┌──

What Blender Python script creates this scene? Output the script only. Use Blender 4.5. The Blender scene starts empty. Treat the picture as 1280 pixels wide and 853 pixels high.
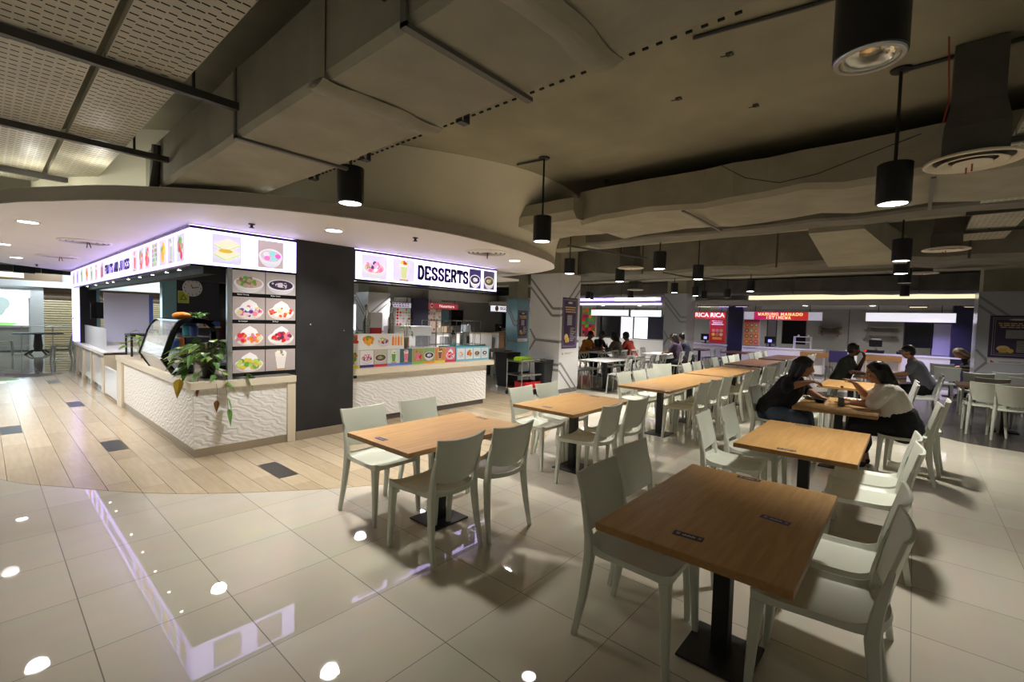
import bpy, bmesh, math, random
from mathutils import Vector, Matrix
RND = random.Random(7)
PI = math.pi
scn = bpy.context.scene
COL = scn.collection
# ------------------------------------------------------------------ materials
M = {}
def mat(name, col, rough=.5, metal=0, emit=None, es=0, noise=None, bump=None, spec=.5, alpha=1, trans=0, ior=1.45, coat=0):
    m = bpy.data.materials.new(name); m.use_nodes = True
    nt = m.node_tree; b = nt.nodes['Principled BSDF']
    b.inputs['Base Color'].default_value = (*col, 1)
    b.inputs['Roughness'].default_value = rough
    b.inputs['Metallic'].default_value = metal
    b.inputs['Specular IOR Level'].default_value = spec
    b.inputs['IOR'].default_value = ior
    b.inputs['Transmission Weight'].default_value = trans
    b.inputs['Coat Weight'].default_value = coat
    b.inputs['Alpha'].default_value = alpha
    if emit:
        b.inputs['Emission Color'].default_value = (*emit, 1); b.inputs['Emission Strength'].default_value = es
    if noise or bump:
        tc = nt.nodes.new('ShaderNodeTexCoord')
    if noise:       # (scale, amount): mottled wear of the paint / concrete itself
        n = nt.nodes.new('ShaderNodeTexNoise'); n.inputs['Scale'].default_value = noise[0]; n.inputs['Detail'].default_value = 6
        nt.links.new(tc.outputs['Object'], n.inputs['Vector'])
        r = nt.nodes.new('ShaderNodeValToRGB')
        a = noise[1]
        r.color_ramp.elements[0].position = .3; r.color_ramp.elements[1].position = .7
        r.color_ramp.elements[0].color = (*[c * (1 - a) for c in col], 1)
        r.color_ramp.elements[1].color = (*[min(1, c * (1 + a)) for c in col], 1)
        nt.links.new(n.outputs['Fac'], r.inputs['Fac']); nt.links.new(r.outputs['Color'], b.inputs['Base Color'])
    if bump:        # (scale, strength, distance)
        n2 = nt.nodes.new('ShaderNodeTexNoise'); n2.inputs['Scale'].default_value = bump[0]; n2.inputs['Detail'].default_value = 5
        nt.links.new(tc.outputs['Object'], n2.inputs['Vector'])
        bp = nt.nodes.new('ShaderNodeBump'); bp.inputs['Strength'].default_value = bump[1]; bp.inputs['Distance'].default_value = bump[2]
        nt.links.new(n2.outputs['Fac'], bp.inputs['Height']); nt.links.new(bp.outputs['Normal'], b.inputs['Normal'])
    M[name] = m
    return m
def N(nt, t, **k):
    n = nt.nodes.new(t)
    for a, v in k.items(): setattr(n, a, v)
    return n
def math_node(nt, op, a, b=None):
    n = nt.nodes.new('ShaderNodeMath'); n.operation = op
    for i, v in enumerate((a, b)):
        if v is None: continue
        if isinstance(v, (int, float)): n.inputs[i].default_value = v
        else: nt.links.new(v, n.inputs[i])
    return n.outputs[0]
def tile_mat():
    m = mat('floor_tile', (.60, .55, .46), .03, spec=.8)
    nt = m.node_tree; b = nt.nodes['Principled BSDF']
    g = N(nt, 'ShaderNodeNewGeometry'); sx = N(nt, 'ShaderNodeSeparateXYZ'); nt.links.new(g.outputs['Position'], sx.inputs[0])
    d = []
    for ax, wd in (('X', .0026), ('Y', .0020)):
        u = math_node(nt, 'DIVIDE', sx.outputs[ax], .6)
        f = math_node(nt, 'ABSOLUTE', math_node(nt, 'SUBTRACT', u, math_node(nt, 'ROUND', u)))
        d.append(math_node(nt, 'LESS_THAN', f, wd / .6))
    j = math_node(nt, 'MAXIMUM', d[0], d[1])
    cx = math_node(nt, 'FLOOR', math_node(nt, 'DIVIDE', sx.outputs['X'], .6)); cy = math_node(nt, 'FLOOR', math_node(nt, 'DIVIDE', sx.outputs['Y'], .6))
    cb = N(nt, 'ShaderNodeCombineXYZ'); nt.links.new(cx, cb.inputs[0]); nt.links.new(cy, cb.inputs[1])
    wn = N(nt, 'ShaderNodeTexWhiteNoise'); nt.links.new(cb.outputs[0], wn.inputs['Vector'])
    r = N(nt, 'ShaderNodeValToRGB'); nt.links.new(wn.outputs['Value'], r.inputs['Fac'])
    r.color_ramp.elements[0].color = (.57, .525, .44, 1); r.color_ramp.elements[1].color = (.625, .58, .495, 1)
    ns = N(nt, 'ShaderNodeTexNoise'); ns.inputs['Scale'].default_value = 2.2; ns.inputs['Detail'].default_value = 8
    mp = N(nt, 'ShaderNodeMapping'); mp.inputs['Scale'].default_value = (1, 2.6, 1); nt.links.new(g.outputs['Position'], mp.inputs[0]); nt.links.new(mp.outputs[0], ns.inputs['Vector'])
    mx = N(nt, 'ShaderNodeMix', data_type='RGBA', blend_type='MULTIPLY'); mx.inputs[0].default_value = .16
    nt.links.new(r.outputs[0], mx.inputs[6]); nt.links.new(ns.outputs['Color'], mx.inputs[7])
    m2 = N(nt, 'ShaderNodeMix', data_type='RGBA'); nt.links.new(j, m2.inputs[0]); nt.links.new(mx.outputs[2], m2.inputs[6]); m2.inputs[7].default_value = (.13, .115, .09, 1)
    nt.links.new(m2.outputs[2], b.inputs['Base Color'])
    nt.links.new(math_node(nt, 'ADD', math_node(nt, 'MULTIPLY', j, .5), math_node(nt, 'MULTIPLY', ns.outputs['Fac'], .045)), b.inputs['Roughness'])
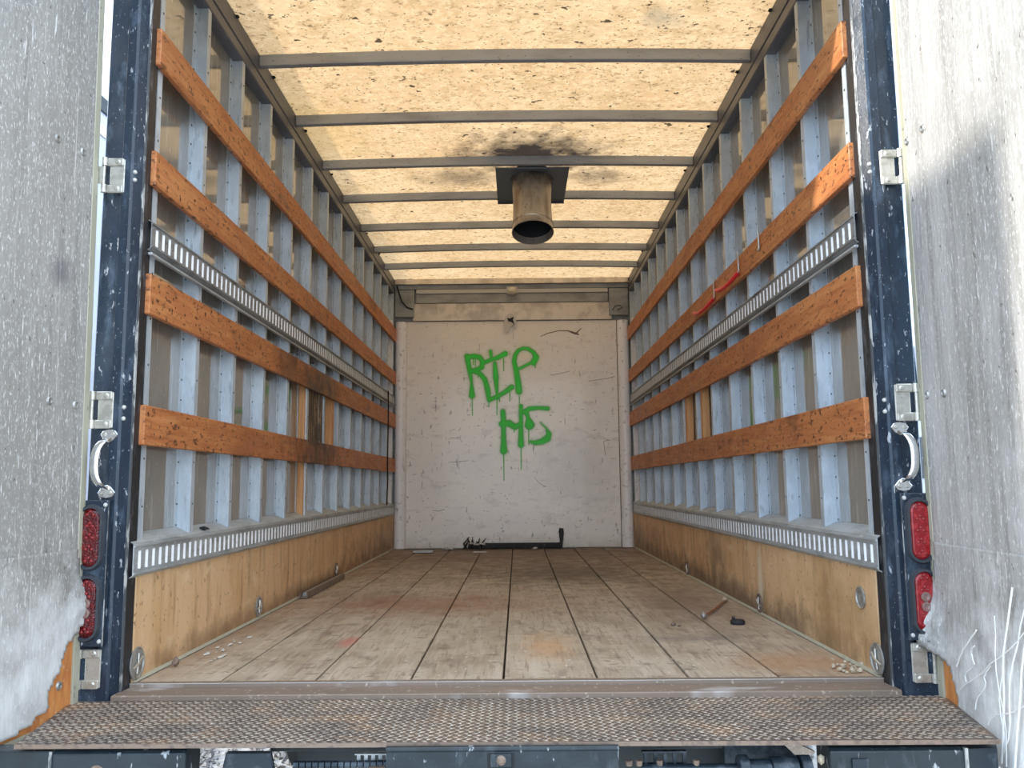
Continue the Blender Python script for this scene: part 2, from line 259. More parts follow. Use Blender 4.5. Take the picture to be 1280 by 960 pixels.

└──

**Task details**
Repeat all the data as it stands, dropping any images it holds.

**Written solution**
What Blender Python script creates this scene? Output the script only. Use Blender 4.5. The Blender scene starts empty. Treat the picture as 1280 pixels wide and 853 pixels high.
import bpy, bmesh, math, random
from mathutils import Vector, Matrix
RND = random.Random(7)
PI = math.pi
scn = bpy.context.scene
COL = scn.collection
# ------------------------------------------------------------------ materials
M = {}
def mat(name, col, rough=.5, metal=0, emit=None, es=0, noise=None, bump=None, spec=.5, alpha=1, trans=0, ior=1.45, coat=0):
    m = bpy.data.materials.new(name); m.use_nodes = True
    nt = m.node_tree; b = nt.nodes['Principled BSDF']
    b.inputs['Base Color'].default_value = (*col, 1)
    b.inputs['Roughness'].default_value = rough
    b.inputs['Metallic'].default_value = metal
    b.inputs['Specular IOR Level'].default_value = spec
    b.inputs['IOR'].default_value = ior
    b.inputs['Transmission Weight'].default_value = trans
    b.inputs['Coat Weight'].default_value = coat
    b.inputs['Alpha'].default_value = alpha
    if emit:
        b.inputs['Emission Color'].default_value = (*emit, 1); b.inputs['Emission Strength'].default_value = es
    if noise or bump:
        tc = nt.nodes.new('ShaderNodeTexCoord')
    if noise:       # (scale, amount): mottled wear of the paint / concrete itself
        n = nt.nodes.new('ShaderNodeTexNoise'); n.inputs['Scale'].default_value = noise[0]; n.inputs['Detail'].default_value = 6
        nt.links.new(tc.outputs['Object'], n.inputs['Vector'])
        r = nt.nodes.new('ShaderNodeValToRGB')
        a = noise[1]
        r.color_ramp.elements[0].position = .3; r.color_ramp.elements[1].position = .7
        r.color_ramp.elements[0].color = (*[c * (1 - a) for c in col], 1)
        r.color_ramp.elements[1].color = (*[min(1, c * (1 + a)) for c in col], 1)
        nt.links.new(n.outputs['Fac'], r.inputs['Fac']); nt.links.new(r.outputs['Color'], b.inputs['Base Color'])
    if bump:        # (scale, strength, distance)
        n2 = nt.nodes.new('ShaderNodeTexNoise'); n2.inputs['Scale'].default_value = bump[0]; n2.inputs['Detail'].default_value = 5
        nt.links.new(tc.outputs['Object'], n2.inputs['Vector'])
        bp = nt.nodes.new('ShaderNodeBump'); bp.inputs['Strength'].default_value = bump[1]; bp.inputs['Distance'].default_value = bump[2]
        nt.links.new(n2.outputs['Fac'], bp.inputs['Height']); nt.links.new(bp.outputs['Normal'], b.inputs['Normal'])
    M[name] = m
    return m
def N(nt, t, **k):
    n = nt.nodes.new(t)
    for a, v in k.items(): setattr(n, a, v)
    return n
def math_node(nt, op, a, b=None):
    n = nt.nodes.new('ShaderNodeMath'); n.operation = op
    for i, v in enumerate((a, b)):
        if v is None: continue
        if isinstance(v, (int, float)): n.inputs[i].default_value = v
        else: nt.links.new(v, n.inputs[i])
    return n.outputs[0]
def tile_mat():
    m = mat('floor_tile', (.60, .55, .46), .03, spec=.8)
    nt = m.node_tree; b = nt.nodes['Principled BSDF']
    g = N(nt, 'ShaderNodeNewGeometry'); sx = N(nt, 'ShaderNodeSeparateXYZ'); nt.links.new(g.outputs['Position'], sx.inputs[0])
    d = []
    for ax, wd in (('X', .0026), ('Y', .0020)):
        u = math_node(nt, 'DIVIDE', sx.outputs[ax], .6)
        f = math_node(nt, 'ABSOLUTE', math_node(nt, 'SUBTRACT', u, math_node(nt, 'ROUND', u)))
        d.append(math_node(nt, 'LESS_THAN', f, wd / .6))
    j = math_node(nt, 'MAXIMUM', d[0], d[1])
    cx = math_node(nt, 'FLOOR', math_node(nt, 'DIVIDE', sx.outputs['X'], .6)); cy = math_node(nt, 'FLOOR', math_node(nt, 'DIVIDE', sx.outputs['Y'], .6))
    cb = N(nt, 'ShaderNodeCombineXYZ'); nt.links.new(cx, cb.inputs[0]); nt.links.new(cy, cb.inputs[1])
    wn = N(nt, 'ShaderNodeTexWhiteNoise'); nt.links.new(cb.outputs[0], wn.inputs['Vector'])
    r = N(nt, 'ShaderNodeValToRGB'); nt.links.new(wn.outputs['Value'], r.inputs['Fac'])
    r.color_ramp.elements[0].color = (.57, .525, .44, 1); r.color_ramp.elements[1].color = (.625, .58, .495, 1)
    ns = N(nt, 'ShaderNodeTexNoise'); ns.inputs['Scale'].default_value = 2.2; ns.inputs['Detail'].default_value = 8
    mp = N(nt, 'ShaderNodeMapping'); mp.inputs['Scale'].default_value = (1, 2.6, 1); nt.links.new(g.outputs['Position'], mp.inputs[0]); nt.links.new(mp.outputs[0], ns.inputs['Vector'])
    mx = N(nt, 'ShaderNodeMix', data_type='RGBA', blend_type='MULTIPLY'); mx.inputs[0].default_value = .16
    nt.links.new(r.outputs[0], mx.inputs[6]); nt.links.new(ns.outputs['Color'], mx.inputs[7])
    m2 = N(nt, 'ShaderNodeMix', data_type='RGBA'); nt.links.new(j, m2.inputs[0]); nt.links.new(mx.outputs[2], m2.inputs[6]); m2.inputs[7].default_value = (.13, .115, .09, 1)
    nt.links.new(m2.outputs[2], b.inputs['Base Color'])
    nt.links.new(math_node(nt, 'ADD', math_node(nt, 'MULTIPLY', j, .5), math_node(nt, 'MULTIPLY', ns.outputs['Fac'], .045)), b.inputs['Roughness'])
Continue the Blender Python script for this scene: part 2, from line 259. More parts follow. Use Blender 4.5. Take the picture to be 1280 by 960 pixels.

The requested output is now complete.